● SUPPLIED MATERIAL
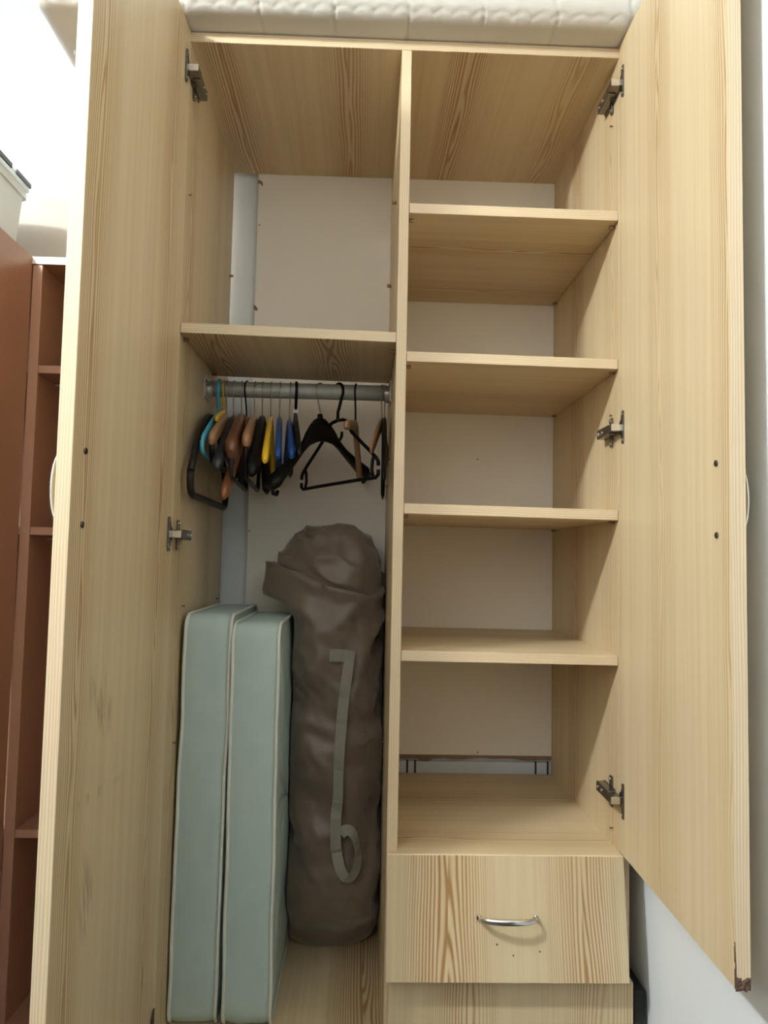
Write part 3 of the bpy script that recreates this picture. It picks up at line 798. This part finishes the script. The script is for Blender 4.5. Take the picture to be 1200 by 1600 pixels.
for k in range(len(raw) - 1):       # Catmull-Rom
    p0, p1, p2, p3 = (raw[max(0, min(len(raw) - 1, k + d))] for d in (-1, 0, 1, 2))
    for j in range(4):
        q = j / 4
        sp.append(tuple(0.5 * (2 * p1[i] + (p2[i] - p0[i]) * q + (2 * p0[i] - 5 * p1[i] + 4 * p2[i] - p3[i]) * q * q + (3 * p1[i] - p0[i] - 3 * p2[i] + p3[i]) * q ** 3) for i in range(3)))
yf = 0.208
ys = [min(sy(x, z, 0.010), yf + 0.02 if z < .7 else 9) for x, z, tw in sp]
ys = [min(min(ys[max(0, k - 2):k + 3]) + 0.001, sum(ys[max(0, k - 2):k + 3]) / len(ys[max(0, k - 2):k + 3])) for k in range(len(ys))]
ribbon([(x, y, z, tw) for (x, z, tw), y in zip(sp, ys)], 0.0205, 0.0007, 'strap', 'strap')

# ------------------------------------------------------------------ mattress on top of the wardrobe
def mattress():
    r = root('mattress', 'quilted cream mattress lying on top of the wardrobe and overhanging it', 'mattress', (0.29, 0.2, ZT + T))
    xa, xb = -0.243, 0.818; y0, y1 = -0.074, 0.462; z0, z1 = ZT + T + 0.0008, ZT + T + 0.165
    rad = 0.038; prof = []                 # (y, z, ny, nz, s)
    def arc(cy_, cz_, a0, a1, n):
        return [(cy_ + rad * math.cos(a0 + (a1 - a0) * k / n), cz_ + rad * math.sin(a0 + (a1 - a0) * k / n), math.cos(a0 + (a1 - a0) * k / n), math.sin(a0 + (a1 - a0) * k / n)) for k in range(n + 1)]
    def seg(p, q, n, nn): return [(p[0] + (q[0] - p[0]) * k / n, p[1] + (q[1] - p[1]) * k / n, *nn) for k in range(1, n)]
    prof += arc(y0 + rad, z0 + rad, 1.5 * PI, PI, 16)
    prof += seg((y0, z0 + rad), (y0, z1 - rad), 22, (-1, 0))
    prof += arc(y0 + rad, z1 - rad, PI, PI / 2, 8)
    prof += seg((y0 + rad, z1), (y1 - rad, z1), 10, (0, 1))
    prof += arc(y1 - rad, z1 - rad, PI / 2, 0, 4)
    prof += arc(y1 - rad, z0 + rad, 0, -PI / 2, 4)
    prof += seg((y1 - rad, z0), (y0 + rad, z0), 16, (0, -1))
    nx = 320; rows = []
    for i in range(nx + 1):
        x = xa + (xb - xa) * i / nx
        e = min(x - xa, xb - x); sh = 0.0 if e > 0.03 else 0.03 - math.sqrt(max(0, 0.03 ** 2 - (0.03 - e) ** 2))
        row = []
        cy_, cz_ = (y0 + y1) / 2, (z0 + z1) / 2
        for (y, z, ny, nz) in prof:
            s_ = z - z0 if y < y0 + rad + 1e-6 else 9     # height up the front
            d = 0.0
            if ny < -0.02 or (nz < 0 and y < y0 + rad + .03):
                line = 0.006 + 0.005 * abs(math.sin(PI * x / 0.034)) + 0.002 * noise.noise(Vector((x * 30, 0, 0)))
                if s_ < 1: d -= 0.0016 * math.exp(-((s_ - line) / 0.0022) ** 2)
                line2 = 0.062 + 0.008 * abs(math.sin(PI * x / 0.052))
                if s_ < 1: d -= 0.002 * math.exp(-((s_ - line2) / 0.004) ** 2)
                xs = (x + 0.05) % 0.128 - 0.064; wob = 0.004 * math.sin(z * 160)
                d -= 0.0024 * math.exp(-((xs + wob) / 0.0022) ** 2)
                d += 0.0007 * noise.noise(Vector((x * 60, z * 8, y * 8))) + 0.0003 * noise.noise(Vector((x * 150, z * 22, 3)))
            yy, zz = y + ny * d, z + nz * d
            yy = cy_ + (yy - cy_) * (1 - sh / 0.25); zz = cz_ + (zz - cz_) * (1 - sh / 0.0825 * .98)
            if nz < -0.9: zz = max(zz, z0)
            row.append((x, yy, max(zz, z0)))
        rows.append(row)
    b = MB(); g_ = b.grid(rows, 'ticking', closed_u=True)
    for R_ in (g_[0], g_[-1]): b.bm.faces.new(R_).smooth = True
    b.build('mattress_cover', r)
    b = MB()
    b.sweep([(xa + 0.031, 0.066, z0 - 0.0005), (xa + 0.12, 0.068, z0 - 0.0005), (-0.004, 0.069, z0 - 0.0005)], [0.005, .006, .006], 0.004, 'white_trim', (0, 0, 1), 8)
    b.build('white_trim', r)
mattress()

# ------------------------------------------------------------------ brown cabinet behind the left door
CB = root('cabinet', 'mahogany-brown shelf cabinet with an open door, left of the pine wardrobe', 'cabinet', (-0.32, 0.3, ZF))
CY, CZ, CX0, CX1, CP = 0.120, 1.578, -0.640, -0.024, -0.292
def cb(name, lo, hi, m='mahogany', edge='mahogany_edge', parent=None):
    return board(name, lo, hi, parent or CB, 'z', m, edge, bevel=0.0006)
cb('side_panel', (CX0, CY, ZF), (CX0 + T, 0.455, CZ - 0.0155)); cb('side_panel', (CX1 - T, CY, ZF), (CX1, 0.455, CZ - 0.0155))
cb('partition_panel', (CP, CY + 0.0005, ZF), (CP + T, 0.452, CZ - 0.0155))
cb('top_panel', (CX0, CY - 0.002, CZ - 0.015), (CX1, 0.455, CZ), 'mahogany', 'cream_edge')
cb('back_panel', (CX0 + 0.001, 0.455, ZF), (CX1 - 0.001, 0.459, CZ - 0.001))
for z in (1.356, 1.053, 0.507, 0.17):
    cb('shelf', (CP + T + 0.0004, CY + 0.002, z), (CX1 - T - 0.0004, 0.452, z + 0.015))
    cb('shelf', (CX0 + T + 0.0004, CY + 0.002, z), (CP - 0.0004, 0.452, z + 0.015))
cd = cb('door', (CP - 0.0185, CY - 0.302, 0.11), (CP - 0.0005, CY - 0.002, CZ - 0.001))
for y, z in ((0.2, 1.351), (0.2, 1.048)):
    b = MB(); b.cyl((CP + T, y, z), (CP + T + 0.010, y, z), 0.0025, 'steel_plate', 8); b.build('shelf_pin', CB)

# storage box on the cabinet
def storage_box():
    xa, xb, ya, yb, za, zb = -0.600, -0.346, 0.046, 0.212, CZ, CZ + 0.179
    r = root('storage_box', 'translucent plastic storage box with dark grey clips on the brown cabinet', 'box', ((xa + xb) / 2, (ya + yb) / 2, za))
    def ring(z, g, rad, n=6):
        P = []
        for cx_, cy_, a0 in ((1, 1, 0), (-1, 1, PI / 2), (-1, -1, PI), (1, -1, 1.5 * PI)):
            for j in range(n + 1):
                a = a0 + PI / 2 * j / n
                P.append(((xa + xb) / 2 + cx_ * ((xb - xa) / 2 - rad + g) + rad * math.cos(a), (ya + yb) / 2 + cy_ * ((yb - ya) / 2 - rad + g) + rad * math.sin(a), z))
        return P
    b = MB()
    V = b.grid([ring(za + .0005, -0.020, .015), ring(za + 0.004, -0.016, .015), ring(zb - 0.03, -0.007, .015), ring(zb - 0.03, -0.002, .015), ring(zb - 0.012, -0.002, .015),
                ring(zb - 0.012, -0.010, .013), ring(zb - 0.03, -0.0105, .013), ring(za + 0.006, -0.019, .013)], 'clear', closed_u=True, smooth=False)
    b.bm.faces.new(V[0][::-1]); b.bm.faces.new(V[-1]); b.build('box_body', r)
    b = MB()
    V = b.grid([ring(zb - 0.0118, -0.003, .015), ring(zb - 0.0118, 0.002, .016), ring(zb - 0.002, 0.002, .016), ring(zb, 0.0, .016), ring(zb, -0.012, .014), ring(zb - 0.004, -0.014, .014)], 'clear', closed_u=True, smooth=False)
    b.bm.faces.new(V[-1]); b.bm.faces.new(V[0][::-1]); b.build('lid', r)
    for y_a, y_b in ((0.062, 0.122), (0.140, 0.202)):
        b = MB(); b.box((xb + 0.002, y_a, zb - 0.008), (xb + 0.006, y_b, zb + 0.002), 'clip', 0.0015, 2); b.build('clip', r)
    b = MB(); b.box((xa + 0.06, ya - 0.006, zb - 0.018), (xb - 0.06, ya - 0.002, zb + 0.002), 'clip', 0.0015, 2); b.build('clip', r)
storage_box()

# beige pillow behind the box
def pillow():
    b = MB(); rows = []
    cx_, cy_, cz_, rx, ry, rz = -0.420, 0.375, CZ + 0.098, 0.185, 0.070, 0.132
    for i in range(25):
        ph = -PI / 2 + PI * i / 24
        row = []
        for j in range(48):
            th = 2 * PI * j / 48
            f = lambda c, e: math.copysign(abs(c) ** e, c)
            x = rx * f(math.cos(ph), .7) * f(math.cos(th), .95); y = ry * f(math.cos(ph), .7) * f(math.sin(th), .9); z = rz * f(math.sin(ph), .75)
            k = 0.003 * noise.noise(Vector((x * 20, y * 20, z * 20)))
            row.append((cx_ + x * (1 + k * 4), cy_ + y, max(CZ + 0.0005, cz_ + z + k)))
        rows.append(row)
    V = b.grid(rows[1:-1], 'pillow', closed_u=True)
    b.bm.faces.new(V[0][::-1]).smooth = True; b.bm.faces.new(V[-1]).smooth = True
    o = b.build('pillow', None)
    tag(o, 'plump beige pillow lying behind the plastic box on the brown cabinet', 'pillow')
pillow()

# dark board pushed into the gap between wardrobe and right wall
b = MB(); b.box((0.8035, -0.012, ZF), (0.8225, 0.36, 0.322), 'black_board', 0.0015)
tag(b.build('loose_board', None), 'black board standing in the gap between wardrobe and right wall', 'board')

for o, w in ROOTS:
    for k in ('_world', '_base'):
        if k in o: del o[k]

● THE PROBLEM
In the data above, please extract the lines from the first one through the line with "ribbon([(x, y, z, tw)", exactly, and keep pictures out.

● SOLUTION FOR THIS PROBLEM
Write part 3 of the bpy script that recreates this picture. It picks up at line 798. This part finishes the script. The script is for Blender 4.5. Take the picture to be 1200 by 1600 pixels.
for k in range(len(raw) - 1):       # Catmull-Rom
    p0, p1, p2, p3 = (raw[max(0, min(len(raw) - 1, k + d))] for d in (-1, 0, 1, 2))
    for j in range(4):
        q = j / 4
        sp.append(tuple(0.5 * (2 * p1[i] + (p2[i] - p0[i]) * q + (2 * p0[i] - 5 * p1[i] + 4 * p2[i] - p3[i]) * q * q + (3 * p1[i] - p0[i] - 3 * p2[i] + p3[i]) * q ** 3) for i in range(3)))
yf = 0.208
ys = [min(sy(x, z, 0.010), yf + 0.02 if z < .7 else 9) for x, z, tw in sp]
ys = [min(min(ys[max(0, k - 2):k + 3]) + 0.001, sum(ys[max(0, k - 2):k + 3]) / len(ys[max(0, k - 2):k + 3])) for k in range(len(ys))]
ribbon([(x, y, z, tw) for (x, z, tw), y in zip(sp, ys)], 0.0205, 0.0007, 'strap', 'strap')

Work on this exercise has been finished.